The SIP began in August 2003 and replaced The British Land Employee Share Scheme ('ESS'). In the year the remaining shares held in the ESS were released 7,780 of which were released to executive directors. Shares were last awarded under the scheme in August 2002 and no more awards will be made under the scheme.
Sharesave Scheme
Under The British Land Sharesave Scheme, executive directors and employees who have served the Company for at least 18 months may be offered options to purchase shares, tied to a savings contract, over a three or five year period. Options are held by 203 employees and executive directors to purchase a total of 281,984 fully paid ordinary shares at prices of 359p, 377p, 383p, 399p, 443p, 472p, 648p, 701p and 804p per share, and normally exercisable during certain six month periods between 1 March 2006 and 31 August 2011. The options held by directors under this scheme are shown on the Remuneration Report.
Performance Share Schemes
Details of the current Performance Share Plan in operation (Long- Term Incentive Plan) and the schemes it replaced (Restricted Share Plan and 1984 Executive Share Option Scheme), can be found in the Remuneration Report.
Employment policy
The Group places emphasis on employee involvement and keeps employees informed through formal and informal briefings. The Company has well established all-employee share schemes which are described above.

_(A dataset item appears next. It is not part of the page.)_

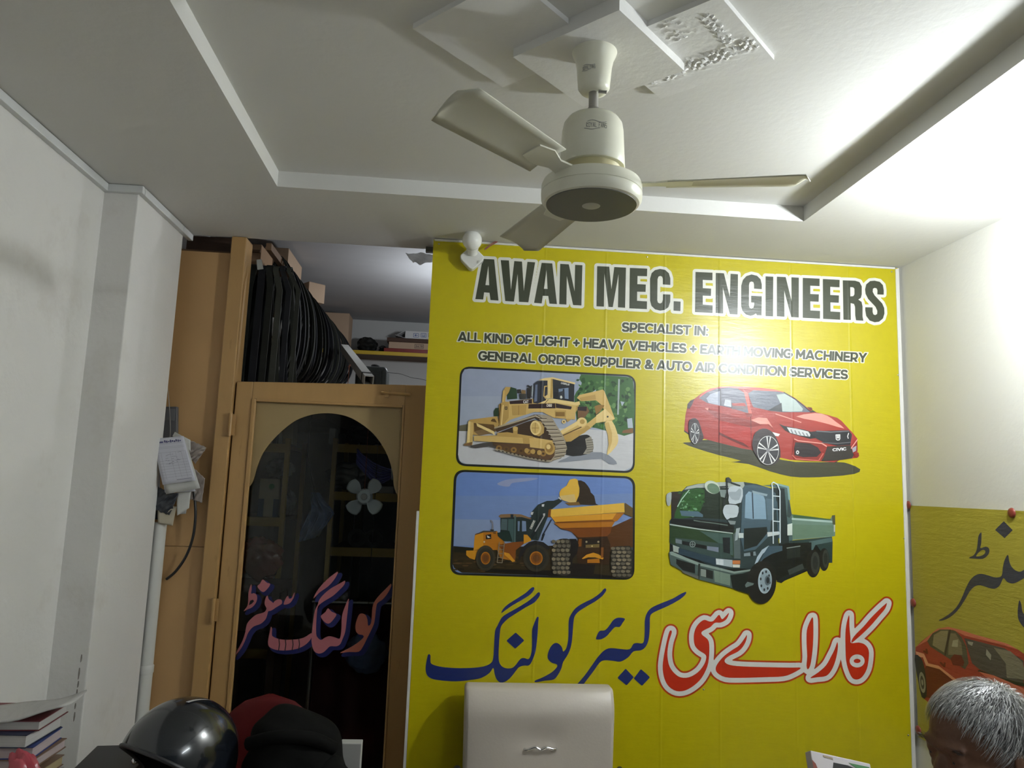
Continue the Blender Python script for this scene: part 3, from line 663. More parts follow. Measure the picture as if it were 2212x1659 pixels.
# blue and red calligraphy
A = art(); A.cr = (880, 1250, 3.687); BL = C(32, 44, 98)
for g in ("173,602 184,612 184,655 195,680 260,700 380,712 520,710 610,698 665,672 684,630 690,540 698,420 720,370 752,310 800,275 880,230 960,180 1010,140 1040,110 1055,113 1052,140 1010,190 940,230 860,280 800,320 760,360 745,385 738,420 730,520 727,640 745,690 780,712 830,712 860,690 900,640 930,632 965,640 985,600 992,540 992,420 1005,370 1030,310 1045,308 1042,360 1035,470 1022,570 1000,640 970,690 930,692 890,705 860,740 820,790 780,820 740,827 710,800 695,760 684,710 655,750 590,790 500,808 380,818 260,810 190,795 155,765 145,720 150,670 163,610",
          "748,275 760,245 800,205 870,160 940,115 985,75 1005,68 1010,85 980,125 920,165 850,205 790,245 760,268",
          "1578,78 1583,95 1550,140 1490,185 1420,225 1360,265 1330,305 1322,360 1315,450 1305,530 1280,600 1240,665 1228,710 1200,765 1165,803 1100,812 1022,825 1020,810 1080,785 1150,745 1190,705 1188,682 1150,670 1120,640 1118,600 1140,545 1170,515 1200,515 1230,545 1240,580 1262,560 1275,520 1283,450 1285,340 1300,290 1340,235 1400,195 1480,155 1540,110 1565,82",
          "2218,105 2215,125 2170,165 2080,215 1990,255 1945,280 1932,310 1930,400 1920,490 1895,545 1860,570 1800,580 1760,625 1700,660 1640,655 1570,650 1530,670 1480,740 1430,805 1385,862 1330,905 1275,925 1320,872 1370,820 1420,760 1470,690 1520,620 1570,570 1620,553 1700,560 1770,562 1800,520 1830,512 1870,515 1885,490 1890,420 1890,340 1905,280 1940,235 2010,200 2110,160 2180,120",
          "1502,478 1515,440 1535,415 1570,412 1600,385 1640,330 1680,310 1732,318 1715,350 1690,385 1655,385 1620,420 1590,455 1550,480 1515,485"):
    A.poly(pt(g), BL, 3)
for g in ("863,430 930,492 858,557 790,495", "1738,718 1800,785 1745,848 1675,790", "1860,722 1930,785 1868,852 1805,795"):
    A.fat([((x - sum(q[0] for q in pt(g)) / 4) * .86 + sum(q[0] for q in pt(g)) / 4, (y - sum(q[1] for q in pt(g)) / 4) * .86 + sum(q[1] for q in pt(g)) / 4) for x, y in pt(g)], 8, BL)
done('calligraphy', A, 'blue calligraphy')
A = art(); A.cr = (1380, 1250, 3.687); RD = C(176, 42, 18); RO = C(165, 55, 14); CW = (.74, .73, .68, 1)
R_ = [pt(g) for g in ("716,272 692,298 662,322 640,288 615,312 590,338 560,340 520,328 480,355 450,400 437,460 445,530 480,572 530,605 535,640 515,690 470,745 400,785 330,785 280,750 245,700 230,640 228,580 240,500 262,430 255,412 240,430 215,530 195,640 190,720 205,800 240,860 300,895 370,890 440,850 500,790 545,700 560,610 560,520 545,480 505,448 500,425 530,405 570,385 605,352 650,350 690,330 710,300",
      "860,448 845,470 800,530 740,570 680,615 635,665 612,710 625,750 690,785 800,790 1000,785 1150,778 1230,750 1290,710 1200,708 1000,704 820,698 730,688 690,670 685,645 720,615 790,580 830,540 855,490",
      "1385,308 1360,345 1338,410 1335,500 1340,620 1335,690 1345,722 1365,690 1380,600 1388,500 1390,400",
      "1580,505 1560,560 1530,620 1490,690 1430,745 1365,790 1420,785 1490,775 1530,735 1560,670 1578,600 1585,540",
      "1675,290 1655,350 1645,430 1645,540 1650,650 1670,730 1700,790 1740,803 1780,780 1815,720 1830,640 1830,570 1800,525 1750,508 1690,512 1685,470 1677,380",
      "1975,195 1960,240 1910,300 1850,370 1790,430 1740,475 1695,510 1700,480 1730,440 1790,380 1850,310 1920,240 1960,205")]
for wd, c in ((52, RO), (38, CW)):
    A.fats(R_, wd, c, 3, 7)
for g in R_: A.poly(g, RD, 3)
A.disc(1738, 655, 60, 52, CW); A.disc(1738, 655, 27, 17, RD)
done('calligraphy', A, 'red calligraphy with a white outline')
# ---------------------------------------------------------------- the four printed pictures
rnd = random.Random(3)
def clip_box(poly, x0, y0, x1, y1): return [(min(max(x, x0), x1), min(max(y, y0), y1)) for x, y in poly]
def mini(A, s, p0, p1, cap, c):
    """small lettering inside a picture (crop units)"""
    f = A.cr; q = lambda p: (f[0] + p[0] / f[2], f[1] + p[1] / f[2]); A.cr = (0, 0, 1); text_on(A, s, q(p0), q(p1), cap / f[2], c); A.cr = f
def frame_pic(A, q, qi, r, bg):
    A.raw([rrect(q, r)], C(30, 32, 26)); A.raw([rrect(qi, r - 22)], bg)
# bulldozer
A = art(); A.cr = (980, 780, 5.53)
frame_pic(A, [(78, 60), (2178, 168), (2162, 1342), (22, 1250)], [(100, 86), (2155, 188), (2140, 1316), (50, 1226)], 130, C(148, 156, 172))
A.poly(pt("98,160 130,100 200,92 900,130 1500,160 1480,400 900,420 100,420"), C(140, 148, 168))
Y1, Y2, Y3, Y4, Y5 = C(190, 160, 96), C(170, 138, 76), C(136, 104, 52), C(92, 68, 34), C(208, 184, 124); BK = C(30, 30, 30)
A.poly(pt("70,770 180,750 520,760 520,840 66,836"), C(96, 92, 72))
A.poly(pt("64,836 520,838 1400,800 2146,852 2140,1210 2120,1270 2040,1308 150,1226 80,1195 52,1120"), C(184, 184, 186))
A.poly(pt("1520,165 1560,160 2060,188 2120,215 2150,290 2146,860 1900,850 1700,800 1500,760 1460,640 1440,420 1500,330 1530,260 1500,220"), C(56, 92, 48), 2)
for _ in range(150):
    x, y = rnd.uniform(1480, 2100), rnd.uniform(210, 780); g = rnd.choice((C(40, 74, 36), C(74, 112, 56), C(30, 56, 30), C(92, 128, 72)))
    if x < 1560 and y > 600: continue
    A.disc(x, y, rnd.uniform(12, 40), rnd.uniform(10, 30), g, 7, rnd.uniform(0, 3)); A.k -= .85
A.k += 1
for g in ("2070,690 2130,680 2142,800 2080,800", "1640,380 1700,340 1690,420", "1990,480 2040,490 2010,540"): A.poly(pt(g), C(160, 170, 180))
A.poly(pt("1965,215 1985,216 1972,640 1952,640"), C(150, 160, 158)); A.poly(pt("2020,830 2142,800 2142,860 2010,860"), C(120, 84, 52))
A.poly(pt("1340,1160 1480,1100 1760,1090 1900,1160 1950,1230 1850,1230 1760,1170 1500,1190 1240,1210"), C(128, 132, 140), 2)
A.poly(pt("480,660 478,600 500,560 545,560 560,660"), C(40, 58, 40)); A.poly(pt("640,460 630,370 680,310 750,330 760,450"), C(38, 60, 40))
# far track, undercarriage
A.poly(pt("1340,960 1480,900 1560,880 1620,890 1660,960 1670,1040 1640,1090 1520,1130 1340,1120"), C(34, 32, 30), 2)
A.poly(pt("1570,930 1640,900 1670,1000 1665,1060 1620,1110 1545,1110 1590,1040"), C(142, 136, 122))
for k in range(6): A.line([(1585, 950 + k * 28), (1665, 940 + k * 28)], 4, C(90, 84, 74), caps=False)
# ripper frame
A.poly(pt("1300,880 1600,740 1700,660 1780,600 1850,560 1925,690 1890,715 1700,740 1560,860 1340,960"), Y1); A.poly(pt("1300,890 1600,770 1640,800 1400,960 1340,965"), Y2)
A.poly(pt("1470,440 1500,405 1700,360 1780,340 1800,360 1925,690 1860,700 1760,520 1700,470 1520,480"), Y1); A.poly(pt("1500,440 1690,400 1700,460 1520,475"), Y2)
A.poly(pt("1680,540 1740,520 1800,530 1750,600 1700,640"), Y3); A.poly(pt("1700,650 1810,570 1925,690 1700,740"), Y5); A.disc(1838, 665, 11, 11, BK)
A.poly(pt("1800,740 1890,715 1950,850 1965,950 1930,1030 1830,1125 1850,1000 1840,880"), Y5, 2); A.poly(pt("1800,740 1850,730 1890,860 1890,960 1850,1080 1850,1000 1840,880"), Y1)
A.poly(pt("1340,700 1420,500 1500,480 1490,560 1400,700 1360,730"), Y2); A.poly(pt("1420,500 1500,480 1510,520 1425,545"), Y5); A.poly(pt("1480,560 1590,540 1620,600 1560,680 1480,680"), C(110, 80, 50)); A.poly(pt("1480,545 1590,545 1585,600 1480,590"), C(44, 30, 34))
A.poly(pt("1265,850 1500,700 1560,690 1590,750 1560,800 1300,885"), Y1); A.disc(1530, 730, 60, 56, Y5); A.disc(1535, 725, 30, 28, Y2); A.line([(1290, 850), (1480, 740)], 22, Y5); A.line([(1300, 890), (1520, 790)], 7, Y4)
A.disc(1315, 725, 24, 24, Y5); A.disc(1315, 725, 10, 10, Y4)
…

During the year it was decided to close the British Land defined benefit pension scheme to new members and a new defined contribution scheme was introduced. In the United Kingdom separate pension fund reports are made available to members.
The Company maintains a policy of employing the best candidates available in every position, regardless of gender, ethnic group or background.
Applications for employment by disabled persons are always fully considered, bearing in mind the aptitudes of the applicants concerned. In the event of members of staff becoming disabled, every effort is made to ensure that their employment with the Group continues and that appropriate training is arranged. It is the policy of the Group that the training, career development and promotion of disabled persons should, as far as possible, be identical to that of other employees.
Health and safety
The Board is committed to achieving the highest standards of care in its attention to health, safety and fire prevention. The Board requires safe working practices to ensure that employees, tenants and the general public are not harmed by the Company's activities.
This report was approved by the Board on 1 June 2006.